London Fire Brigade

Fire safety chief issues parents’ warning

18 June 2010

Research released today to coincide with National Child Safety Week, has revealed that children cause nearly 1400 fires every year in the capital with some started deliberately and others coming as a result of playing with fire, cooking or smoking.

Around one in ten fires in London (all fires) is started by a child but children can also be the victim of fires with over 1600 children and young people injured in the last five years. Now, London Fire Brigade’s fire safety chief is warning parents that failure to educate children about the dangers of fire and playing with fire could have tragic consequences.

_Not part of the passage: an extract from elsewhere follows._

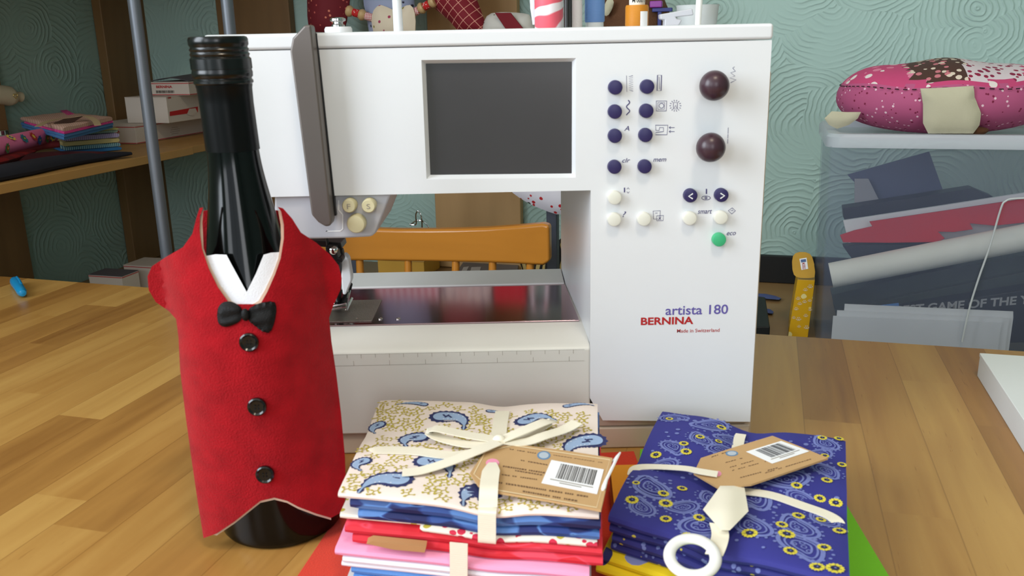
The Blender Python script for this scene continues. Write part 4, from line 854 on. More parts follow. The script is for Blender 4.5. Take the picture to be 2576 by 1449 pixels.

 “Simple advice prevents fires and saves lives,” said Assistant Commissioner Andy Hickmott. “Something as easy as practising a fire escape plan with your children could make all the difference if a fire starts in your home. It’s also so important that parents don’t leave matches and lighters where young children can find them.”

“Hundreds of young people are injured by fires every year and this can also leave long term mental scars, so please don’t let this happen to your children.”

London Fire Brigade has carried out research into the way that all the accidental fires in the home caused by children are started*:

  • One in four of all the accidental fires caused by children was due to children playing with fire (matches/lighters etc)
  • Around four in ten of these fires was caused by children using cooking appliances
  • Other regular causes of accidental fires started by children include candles and tea lights (nearly 7%) and carelessly discarded cigarettes (6%).
  • Nearly half (45%) of all accidental home fires started by children start in the kitchen and a further third (33%) in a bedroom.

Even young children (under fives) can take in basic fire safety information. They may hide rather than run away if they see or start a fire, so parents should explain that fire is dangerous and make sure children know that they should tell an adult straight away.

Older children can have fun getting involved in safety, from helping to test your smoke alarm every week, to planning and practicing an escape route. They should know the fastest and safest way out of your home (including where door and window keys are kept) and understand what they should do and where they should take refuge if they can’t get out – a room with a window and flat roof outside it for instance - then how to call 999.

Parents can play their part by never leaving children alone with candles, matches, lighters or cooking and looking out for signs that their children could be displaying fire setting behaviour or a fascination with fire.

London Fire Brigade’s work with young people:

  • Our Schools Team officers educate around 100,000 primary school pupils every year, delivering potentially life saving advice.

  • The Juvenile Firesetters Intervention Scheme works directly with children aged two to 17 years who set fires and has had over 2500 families referred to its service, with 92% of the children not returning to firesetting behaviour after intervention.

  • Other youth programmes like LiFE and our Cadets scheme pass on fire safety advice and explain the consequences of antisocial behaviour like arson or hoax calls.

Notes for editors:

  • *Stats used are collected from the last 5 years (2005/6 to 2009/10) and feature fires caused by children from 0-17.
  • Injury data is from 0-19s.
  • In the last five years young people (0-17 yrs) have caused 6719 fires in London, with 1942 started by accident and 4777 started deliberately.
  • In the last five years, children started 1548 accidental fires in London homes.